I can scarcely keep up with myself.
Pamela Callow.
Indefensible. Toronto: Mira Books, 2011.
A Canadian author new to
me, and the Halifax locale looked pleasing; a token of my half-assed
support for Canadian authors. She’s no Miriam Toews but then she
wasn’t trying to be. Good enough mystery story but about fifty
pages of repetitive ruminations by the lead characters could have
been chopped. The two-dimensional characters inspire no sympathy or
empathy. I almost bailed out a few times, can’t put my finger on
the clumsy feel of it.
Michael Connolly. The
Drop. New York: Little, Brown and Company,
2011.
Bosch is back, slightly
the worse for wear. The Job and cynicism are wearing him down. He
treats his cop partner like crap, causing this faithful fan some
disapproving tremors. Nevertheless he's more comfortable now with his
father-role. The detection is as good as usual; stayed up way too
late as the climax approached. No sign of his half-brother, the
Lincoln Lawyer, in this one.
Jussi Adler-Olsen. The
Keeper of Lost Causes. New York: Dutton, 2011.
Since every recent
Scandinavian detective novelist is touted as the new Steig Larssen,
one tries to keep up despite a big helping of cynicism over the publisher's
hyperbole. Adler-Olsen takes us to Denmark and the world's laziest
homicide deputy detective superintendent. Comical doings in Detective
Mørck's
office offset the grim situation we hope he will resolve. The
American publication date followed several years waiting for the
English translation—at least two more to come in this series.
Thumbs up for Mørck
and his mysterious assistant, Assad. Someone please translate the next two books?
On
a mild Occupy sit-in (Copenhagen):
“Back when Carl and his friends were young, they had sat here in T-shirts, looking like daddy longlegs. Today the collective corpulence was twenty times greater. Now it was an excessively self-satisfied populace that came out to protest. The government had given them their opium: cheap cigarettes, cheap booze, and all kinds of other shit. If these people sitting on the grass disagreed with the government, the problem was only temporary. Their average lifespan was decreasing fast, and soon there wouldn't be anybody left to get upset over having to watch healthier people's sporting feats on Danish TV.

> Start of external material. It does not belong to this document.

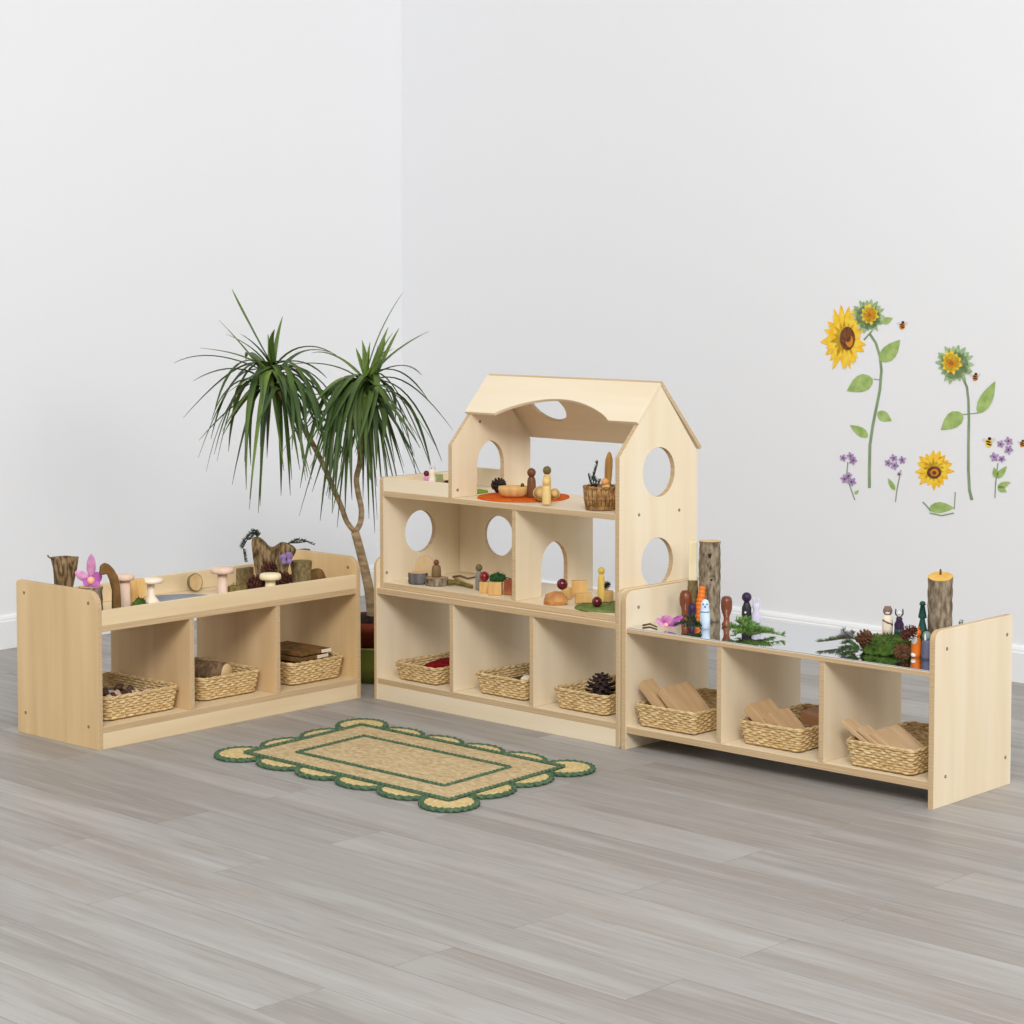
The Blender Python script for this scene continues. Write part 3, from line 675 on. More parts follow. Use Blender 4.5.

Oh yes, the situation was well under control.”
I just learned about Suzanne Desrocher's historical novel about les filles du Roi. Have you read it? It sounds good, Canadian historical fiction by a York U grad (meaning I learned about it in the alumni magazine).
ReplyDeletehttp://www.theglobeandmail.com/news/arts/books/bride-of-new-france-by-suzanne-desrochers/article1903956/
It certainly goes on my list. There have been genealogical treatments of the subject and at least one other novel, but this review makes Bride of New France irresistible.